I put Middle Earth Journal in hiatus in May of 2008 and moved to Newshoggers.
I temporarily reopened Middle Earth Journal when Newshoggers shut it's doors but I was invited to Participate at The Moderate Voice so Middle Earth Journal is once again in hiatus.

Saturday, August 26, 2006

And you thought oil was bad

With the neocons threatening immediate catastrophe it's easy to forget the longer term environmental catastrophe we face. Big Gav at Peak Energy invites us over Grist Magazine for a look at The Merchant of Menace by Carrie La Seur.
From his rolling green soybean fields above a slow river in eastern Iowa, Don Shatzer looks out over the farm where he was raised, across land he and his neighbors have farmed all their lives. Below him are the garden beds where his wife Linda grows organic vegetables to safeguard the family's health, and the farm pond and beach he built for the grandkids. A few miles to the west lies the city of Waterloo, with a population of about 66,000. The sky is clear and the southwest wind sweet on a humid summer day.

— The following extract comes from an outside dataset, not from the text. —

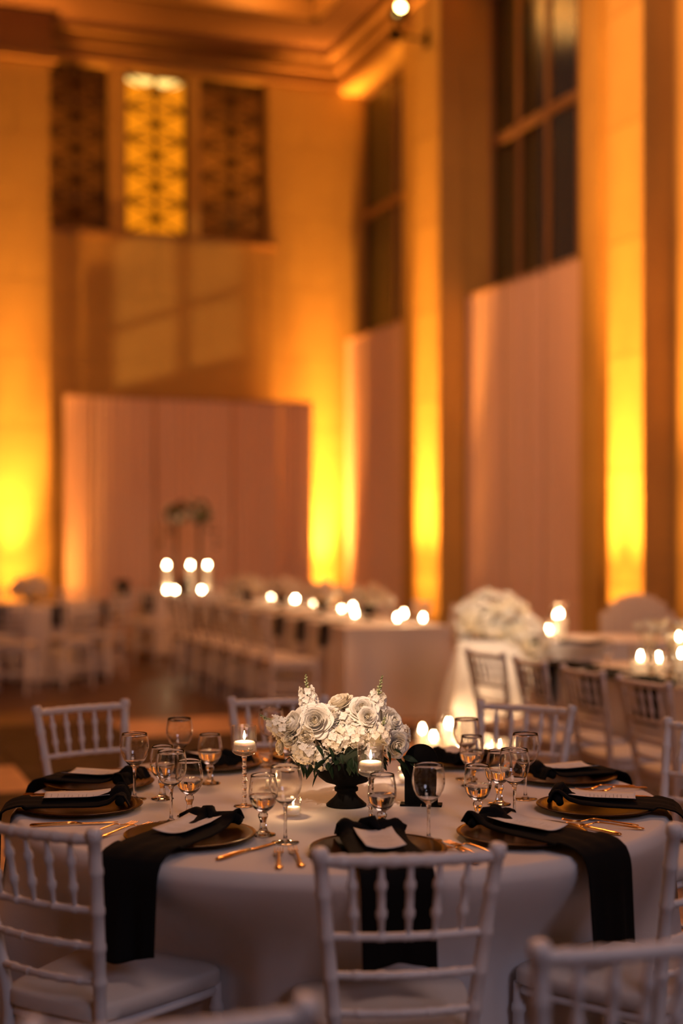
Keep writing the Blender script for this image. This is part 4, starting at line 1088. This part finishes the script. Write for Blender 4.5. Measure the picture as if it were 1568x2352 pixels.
for px, Yp, rz, wd in [(335, 16.6, -25, 'front left'), (280, 17.6, -70, 'left'), (525, 16.6, 15, 'front right'), (470, 16.2, 5, 'front middle'), (590, 18.2, 80, 'right'), (390, 19.2, 180, 'behind, left'), (500, 19.3, 170, 'behind, right')]:
    x, y = XY(px, Yp); chair(x, y, rad(rz), 'white chair at the far candle table, %s' % wd, Gf)
for i, (px, py, Yp, wd) in enumerate([(285, 1352, 17.6, 'on the chair back at its left'), (345, 1385, 16.9, 'hanging at its front left'), (548, 1352, 17.6, 'over the chair at its right'), (512, 1400, 16.6, 'hanging at its front right')]):
    X = (px-784)/F*Yp; z = EYE+(1228-py)/F*Yp
    ob('napkin', MB().sheet(lambda a, b: ((a-.5)*.17, .01*sin(a*6), (b-.5)*.22), 8, 8, .012).mesh('napkin', M['napkin'], True), None, (X, Yp-.12, z), 0, 'black napkin of the far candle table, %s' % wd, 'napkin', 'black napkins by the far candle table')
ob('black_vase', MB().lathe([(.001, 0), (.05, 0), (.065, .08), (.05, .17), (.03, .20), (.04, .23), (.001, .22)], 16).mesh('black_vase', M['black'], True), None, ((425-784)/F*17.8, 17.8, .762), 0, 'small black vase between the low candles on the far table', 'vase')

# ------------------------------------------------------------------ the cloths give way to the chair seats pushed against them
bpy.context.view_layer.update()
CHAIRS = [o for o in bpy.data.objects if o.name.startswith('chiavari_chair')]
def sm(a, b, x):
    t = max(0.0, min(1.0, (x-a)/(b-a))); return t*t*(3-2*t)
for c in [o for o in bpy.data.objects if o.name.startswith('tablecloth')]:
    me = c.data; Mc = c.matrix_world.copy(); Mi = Mc.inverted()
    xs = [Mc @ v.co for v in me.vertices]
    x0, x1 = min(p.x for p in xs)-.5, max(p.x for p in xs)+.5; y0, y1 = min(p.y for p in xs)-.5, max(p.y for p in xs)+.5
    for h in CHAIRS:
        if not (x0 < h.location.x < x1 and y0 < h.location.y < y1): continue
        Hm = h.matrix_world.copy(); Hi = Hm.inverted()
        for v, p in zip(me.vertices, xs):
            if p.z > .745: continue
            q = Hi @ p
            if -.20 < q.y < .40 and abs(q.x) < .52:
                k = sm(.52, .20, abs(q.x))*sm(.745, .47, p.z)
                if k > 0:
                    q.y += (.40-q.y)*k; n = Hm @ q; p.x, p.y = n.x, n.y; v.co = Mi @ p
    me.update()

Shatzer's land is some of the most fertile in North America, part of the fecund breadbasket on which a continent relies. And if New Jersey's LS Power wins the fight it has started, a 750-megawatt pulverized-coal electrical generation plant will sit right next door by 2011.

The Shatzers, along with a dedicated coalition of local citizens, have gathered 3,000 signatures on petitions against the proposed plant. They have lawn signs, car decals, a growing library of informational handouts for public meetings, and even a blog. The couple's whole lives are invested in this land. They say they have not yet begun to fight.

And they aren't alone. Across the nation, 153 new coal plants are currently proposed, enough to power some 93 million homes. Of those 153 proposals, only 24 have expressed an intent to use gasification technology, which offers a way to handle the large amounts of carbon dioxide produced by coal combustion. A recent report from the National Energy Technology Laboratory anticipates the construction of up to 309 new 500 MW coal plants in the U.S. by 2030. If NETL's projections are correct, U.S. coal-generation capacity will more than triple by 2010, with corresponding air pollution and greenhouse-gas increases.


Speculation not need is driving the construction of these plants. It is companies like LS Power and Peabody coal not utilities who are doing the construction. Both public and private utilities have to pay at least some attention to the wishes of their customers. Companies like Peabody and LS Power do not and can concentrate on profits.
Some of the 153 proposed coal plants will add capacity for existing public utilities. Others, like those by developers LS Power and Peabody, are speculative "merchant" coal plants, which ultimately intend to sell the power -- or even the plant itself -- to the highest bidder. Local need for power is not part of the calculations behind these merchant plants. The concept isn't new, but the voracious expansion plans are.

Economic projections indicate that demand for electricity will continue to rise, so developers are gambling that the need for power and the low price of western coal will make them very rich. Merchant-coal developers are also finding ways to minimize the risks posed by possible carbon regulation on the horizon. A recent Business Week analysis approvingly cites Peabody's plan to sell ownership stakes in its new plants to municipal utilities and electric cooperatives, along with 30-year Peabody coal-supply contracts. If and when federal carbon regulation pushes up the cost of coal-fired generation, a smart developer like Peabody will have insulated itself from that expense. The utilities and cooperatives will pay ever-higher prices to generate electricity, passing those costs on to the consumer -- but Peabody's profits will never falter.